Inside Endurance Nation, we put your fitness and execution to the test in the form of two Race Simulation workouts. These are a 112-mile bike (or 6 hours, whichever comes first) followed by a 6-mile run (or 1 hour, whichever comes first).  Most likely these workouts will be full of challenges. Not to worry as all these issues will ensure you are fit and ready to go come race day.

Determining Your FTP Pre-Race

Just because coming by an FTP isn’t easy, doesn’t mean you can avoid it. It’s one of the most important metrics you need heading into the race so you can dial in the appropriate race effort that will set up a solid run.

While your first option is to complete another functional threshold test, the odds of you putting out a test indicative of your current fitness levels is pretty slim. It could be good, or it could be the double whammy that hurts your ego (another low number!) and messes up your race calculations.
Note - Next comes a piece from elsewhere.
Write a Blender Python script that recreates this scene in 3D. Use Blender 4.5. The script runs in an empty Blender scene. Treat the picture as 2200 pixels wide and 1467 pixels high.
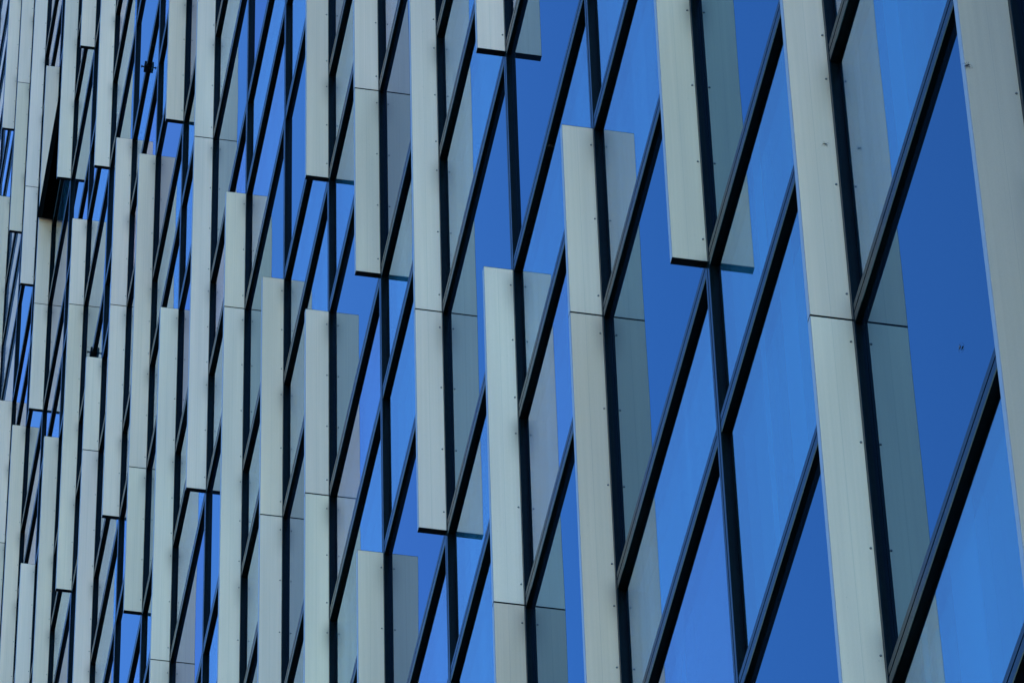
import bpy, bmesh, math, random
from mathutils import Vector, Matrix
random.seed(7)
S = bpy.context.scene

# ---------------------------------------------------------------- camera
CP = Vector((13.534090, -4.071447, -17.190982))
CR = Vector((0.18377672, 0.98269068, -0.02334838))
CU = Vector((0.71764862, -0.11790271, 0.68635225))
CF = Vector((-0.67171912, 0.1428915, 0.72689438))
FPX = 12735.187                                   # focal length in pixels of a 2200 px wide frame
cam = bpy.data.cameras.new('camera')
cam.sensor_width = 36.0
cam.lens = FPX / 2200.0 * 36.0
cam.clip_start = 0.1
cam.clip_end = 5000
co = bpy.data.objects.new('camera', cam)
S.collection.objects.link(co)
co.matrix_world = Matrix(((CR.x, CU.x, -CF.x, CP.x), (CR.y, CU.y, -CF.y, CP.y),
                          (CR.z, CU.z, -CF.z, CP.z), (0, 0, 0, 1)))
S.camera = co

# ---------------------------------------------------------------- sky, sun, exposure
SUN_AZ, SUN_EL = 35.0, 38.0                       # behind the tower; azimuth counter-clockwise from +x
W = bpy.data.worlds.new("World"); S.world = W; W.use_nodes = True
wn = W.node_tree.nodes; wl = W.node_tree.links
wn.clear()
sky = wn.new('ShaderNodeTexSky'); sky.sky_type = 'NISHITA'; sky.sun_disc = False
sky.sun_elevation = math.radians(SUN_EL); sky.sun_rotation = math.radians(90 - SUN_AZ)
sky.ozone_density = 2.0; sky.dust_density = 0.6; sky.air_density = 1.0
hs = wn.new('ShaderNodeGamma'); hs.inputs['Gamma'].default_value = 1.8
tn = wn.new('ShaderNodeMix'); tn.data_type = 'RGBA'; tn.blend_type = 'MULTIPLY'; tn.inputs[0].default_value = 1.0
tn.inputs[7].default_value = (.86, 1.06, 1.04, 1)
bg = wn.new('ShaderNodeBackground'); bg.inputs['Strength'].default_value = 0.088
wo = wn.new('ShaderNodeOutputWorld')
wl.new(sky.outputs[0], hs.inputs['Color']); wl.new(hs.outputs[0], tn.inputs[6]); wl.new(tn.outputs[2], bg.inputs[0]); wl.new(bg.outputs[0], wo.inputs[0])
sl = bpy.data.lights.new('sun', 'SUN'); sl.energy = 5.0; sl.angle = math.radians(0.5); sl.color = (1, .93, .82)
so = bpy.data.objects.new('sun', sl); S.collection.objects.link(so)
a, e = math.radians(SUN_AZ), math.radians(SUN_EL)
so.rotation_euler = Vector((math.cos(a)*math.cos(e), math.sin(a)*math.cos(e), math.sin(e))).to_track_quat('Z', 'Y').to_euler()
S.view_settings.view_transform = 'Standard'; S.view_settings.look = 'None'
S.view_settings.exposure = 1.5; S.view_settings.gamma = 1.0
S.render.engine = 'CYCLES'

# ---------------------------------------------------------------- facade grid (metres)
M_ = 0.024                                        # mullions and transoms stand this far off the glass
D_ = 0.1417                                       # fin depth
T_ = 0.036                                        # fin thickness
DX = [0.1292, 0.0468, 0.0019, -0.0232, -0.0335, -0.0416, -0.0431, -0.0382, -0.0305, -0.0331, -0.0368, -0.0189,
      -0.0034, 0.0046, 0.0059, 0.0152, 0.0216, 0.0302, 0.0346, 0.0121]
DZ = [-0.1387, 0.0, -0.0576, -0.0029, -0.0036, 0.014, 0.0415, 0.0248, 0.0322, 0.0418, 0.0248, 0.0159, 0.0386,
      0.0063, 0.0064, 0.0315, 0.0058, 0.0307, 0.0162, -0.0078, -0.0154, 0.0082, 0.0, -0.0039, -0.0056, 0.0,
      -0.0223, -0.0142, -0.0316, 0.0, -0.0163, -0.0186]
def X(k):                                         # +x face of the fin on mullion k
    return -1.8 * k + (0.33 if k < 0 else DX[k] if k < 20 else 0.0)
def Z(L):                                         # underside of transom L
    n, m, w = 1.0006, 1.2338, 1.5839
    return (L // 3) * (n + m + w) + (0, w, w + m)[L % 3] + (-.405 if L == -4 else -.272 if L == -3 else DZ[0] if L < -2 else DZ[L+2] if L < 30 else -0.015)
K0, K1 = -6, 27
L0, L1 = -14, 37
GROUND = -18.79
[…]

Your second option is to review the data for the last month and make an educated guess. By using something like Training Peaks WKO to review the power output for the last 30 days, you can accurately find where you have spent the majority of your time riding. You can ballpark your FTP by looking on the right side of the bell curve, as the bars start to drop down…the biggest incremental fall off in 10 watt increments is a good indicator of where your fitness moves from aerobic/sustainable to anaerobic/unsustainable.

Final Bike Thoughts

Your fitness will be what it will be on race day; it’s not how strong you are on race day but rather how you use that strength. Rest assured that as an Endurance Nation member or training plan athlete, you have done all the hard work required to get stronger.

Instead of stressing about the final few watts or pounds, put your focus and attention to nailing the intangibles. Between dialing in your bike fit (see Todd at TTBikeFit.com), good bike setup, smart gearing choices, and how to ride steady/smart, EN athletes get a lot of free speed and smart riding mojo on race day. If your worried that you won’t be as strong as you’d like, then take comfort in knowing that you’ll be more aero, better geared and much, much smarter.